New Delhi a promulgué en juin 2013 de nouvelles procédures de passation pour les marchés de défense. Et ce en plus des 30 % d'offset que les Indiens exigent pour accorder des contrats aux industriels étrangers. Pour le contrat Rafale par exemple, le contenu local doit être d'au moins 50% ! Ces exigences visent notamment à développer une industrie de défense indienne robuste, selon le ministère de la Défense indien, avec les plus hauts standards de transparence, de probité et de responsabilité publique. Clairement, New Delhi voulait donner une impulsion à l'indigénisation des achats d'armements. "Une plus grande préférence sera maintenant accordée explicitement" aux entreprises indiennes. Une stratégie reprise d'ailleurs par le gouvernement Modi avec une campagne lancée en septembre 2014.

La France joue le jeu sans être récompensée

La France a joué le jeu. Et plutôt bien. Car pour gagner des contrats en Inde, elle a consenti soit de vastes transferts de technologies (ToT) à l'image des négociations sur le Rafale (126 appareils, dont 108 fabriqués par l'industriel indien HAL), soit à développer des programmes en coopération étroite avec l'industrie indienne (missile air defence SR-SAM) soit encore à des fabrications sous licence (hélicoptères Fennec).

Sans aucun succès probant et souvent la douche froide : contrats cassés, appels d'offre interrompus ou encore exigences extravagantes. Pendant ce temps, New Delhi est en passe de signer plusieurs contrats d'un montant de 1,5 milliard de dollars avec les entreprises israéliennes (drones, missiles air defence, missiles antichars et deux avions de surveillance Phalcon AWACS).

Vers une annulation de SR-SAM?

Depuis son arrivée au pouvoir, le Premier ministre Modi a sur son bureau un dossier sur une possible annulation du programme SR-SAM (Short Range Surface to Air Missile) dont l'armée de l'air ne veut plus. "La décision n'est pas encore prise", explique-t-on à "La Tribune" mais l'optimisme à Paris est très modéré. Pourtant ce missile sol-air de nouvelle génération doit être co-développé avec la DRDO (Defence Research and Development Organisation) et coproduit en Inde avec Bharat Dynamics Limited.

Le projet est estimé à 4,5 milliards d'euros (6 milliards de dollars), dont 1,8 milliard d'euros devait revenir à MBDA, qui attend depuis des années ce très beau contrat.

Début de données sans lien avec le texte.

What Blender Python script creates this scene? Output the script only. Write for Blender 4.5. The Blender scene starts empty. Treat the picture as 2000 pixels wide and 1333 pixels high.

Un contrat dont les négociations sont terminées depuis décembre 2011. En février 2013 à l'issue de la visite de François Hollande en inde, l'ancien Premier ministre indien, Dr Manmohan Singh's avait annoncé dans un communiqué avoir conclu avec les industriels les négociations sur le SR-SAM. Aujourd'hui, la France peut se poser la question de savoir si vraiment le "Make in India" est une réalité ou un slogan marketing.

Le "Make in India" à l'heure indienne

En dépit de sa volonté de fabriquer localement, l'Inde peine à développer ses propres programmes. Ainsi, le développement de la phase deux de l'avion de combat LCA (Light Combat Aircraft) sous l'autorité du DRDO indien (Defence Research and Development Organisation) devait être achevé.... en décembre 2008. Il le sera en décembre 2015, selon le ministère de la Défense. Tout comme le missile LR-SAM (Long range surface to air Missile) développé avec les Israéliens est aujourd'hui attendu en décembre 2015 au lieu de mai 2011.

Par ailleurs, le manque de compétences et de connaissances techniques de l'administration indienne complique aussi l'achat de matériel, estime Manoj Joshi, du think tank Observer Research Foundation basé à Delhi, interrogé par l'AFP. "Une personne chargée de l'élevage un jour va se retrouver à la Défense le lendemain. Nos fonctionnaires civils n'ont pas l'expertise des marchés et des matériels, ce qui complique la situation", relève-t-il.